| Required work |
Return only the lines from the start of the records through the line that contains "bg.inputs['Strength'].default_value = 2.8", inclusive; leave out all pictures.

Dataset records:
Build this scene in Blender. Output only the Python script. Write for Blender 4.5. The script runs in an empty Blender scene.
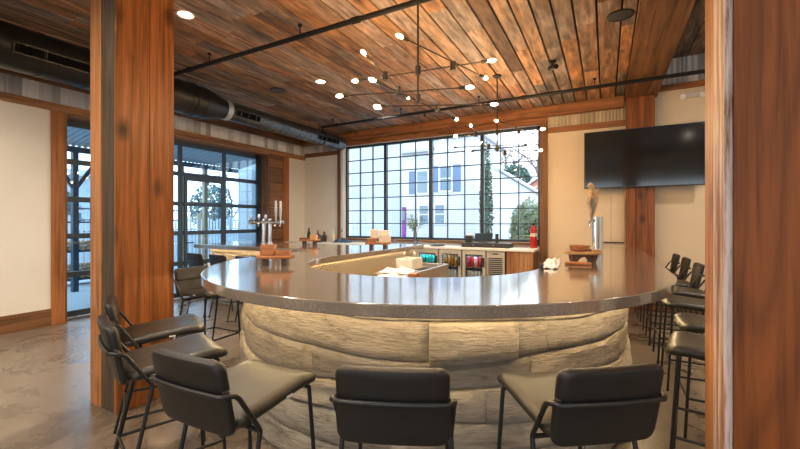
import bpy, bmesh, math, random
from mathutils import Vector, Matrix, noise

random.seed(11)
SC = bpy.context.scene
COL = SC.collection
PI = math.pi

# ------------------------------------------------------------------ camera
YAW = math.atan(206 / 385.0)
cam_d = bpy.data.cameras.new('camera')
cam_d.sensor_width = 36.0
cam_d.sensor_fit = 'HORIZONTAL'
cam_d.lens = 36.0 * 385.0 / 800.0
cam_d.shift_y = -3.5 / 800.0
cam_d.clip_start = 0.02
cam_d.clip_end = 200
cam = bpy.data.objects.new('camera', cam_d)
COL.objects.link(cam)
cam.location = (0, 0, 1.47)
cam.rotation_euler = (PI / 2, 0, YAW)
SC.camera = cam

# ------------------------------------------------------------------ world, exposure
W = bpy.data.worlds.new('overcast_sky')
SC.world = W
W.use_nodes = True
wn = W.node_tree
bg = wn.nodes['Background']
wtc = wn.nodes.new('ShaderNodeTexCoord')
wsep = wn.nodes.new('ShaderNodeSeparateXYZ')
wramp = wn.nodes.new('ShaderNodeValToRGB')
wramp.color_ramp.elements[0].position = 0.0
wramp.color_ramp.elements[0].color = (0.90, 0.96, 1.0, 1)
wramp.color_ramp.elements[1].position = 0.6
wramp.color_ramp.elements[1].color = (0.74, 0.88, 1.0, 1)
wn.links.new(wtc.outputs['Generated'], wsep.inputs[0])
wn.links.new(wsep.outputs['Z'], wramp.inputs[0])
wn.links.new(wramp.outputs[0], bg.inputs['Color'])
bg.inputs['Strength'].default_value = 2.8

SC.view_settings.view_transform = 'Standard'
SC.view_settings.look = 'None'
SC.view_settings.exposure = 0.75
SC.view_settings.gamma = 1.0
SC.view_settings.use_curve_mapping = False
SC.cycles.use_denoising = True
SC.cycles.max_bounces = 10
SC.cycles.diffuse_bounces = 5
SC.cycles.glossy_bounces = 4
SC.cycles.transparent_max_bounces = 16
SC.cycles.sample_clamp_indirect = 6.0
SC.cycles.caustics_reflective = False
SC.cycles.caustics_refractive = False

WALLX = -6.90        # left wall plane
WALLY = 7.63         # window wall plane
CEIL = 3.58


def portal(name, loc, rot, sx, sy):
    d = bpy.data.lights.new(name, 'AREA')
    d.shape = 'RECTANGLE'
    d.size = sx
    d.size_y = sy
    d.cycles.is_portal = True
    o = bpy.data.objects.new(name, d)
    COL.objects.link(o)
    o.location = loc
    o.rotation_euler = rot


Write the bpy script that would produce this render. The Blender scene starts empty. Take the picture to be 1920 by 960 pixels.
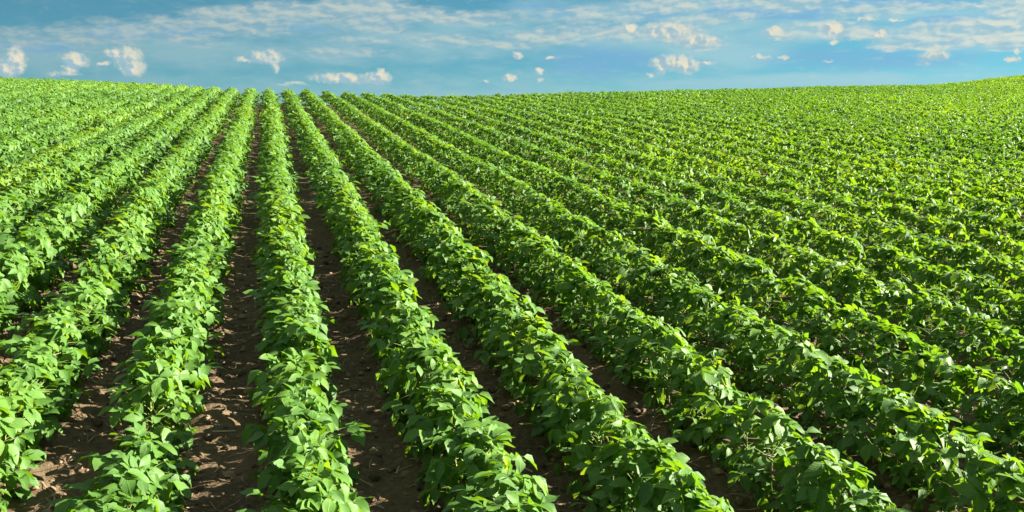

| Exercise answer |
Build this scene in Blender. Output only the Python script. Write for Blender 4.5. The script runs in an empty Blender scene.
import bpy, bmesh, math, random
from mathutils import Vector, Matrix, noise

random.seed(11)
SC = bpy.context.scene
COL = SC.collection
PI = math.pi

# ------------------------------------------------------------------ camera
YAW = math.atan(206 / 385.0)
cam_d = bpy.data.cameras.new('camera')
cam_d.sensor_width = 36.0
cam_d.sensor_fit = 'HORIZONTAL'
cam_d.lens = 36.0 * 385.0 / 800.0
cam_d.shift_y = -3.5 / 800.0
cam_d.clip_start = 0.02
cam_d.clip_end = 200
cam = bpy.data.objects.new('camera', cam_d)
COL.objects.link(cam)
cam.location = (0, 0, 1.47)
cam.rotation_euler = (PI / 2, 0, YAW)
SC.camera = cam

# ------------------------------------------------------------------ world, exposure
W = bpy.data.worlds.new('overcast_sky')
SC.world = W
W.use_nodes = True
wn = W.node_tree
bg = wn.nodes['Background']
wtc = wn.nodes.new('ShaderNodeTexCoord')
wsep = wn.nodes.new('ShaderNodeSeparateXYZ')
wramp = wn.nodes.new('ShaderNodeValToRGB')
wramp.color_ramp.elements[0].position = 0.0
wramp.color_ramp.elements[0].color = (0.90, 0.96, 1.0, 1)
wramp.color_ramp.elements[1].position = 0.6
wramp.color_ramp.elements[1].color = (0.74, 0.88, 1.0, 1)
wn.links.new(wtc.outputs['Generated'], wsep.inputs[0])
wn.links.new(wsep.outputs['Z'], wramp.inputs[0])
wn.links.new(wramp.outputs[0], bg.inputs['Color'])
bg.inputs['Strength'].default_value = 2.8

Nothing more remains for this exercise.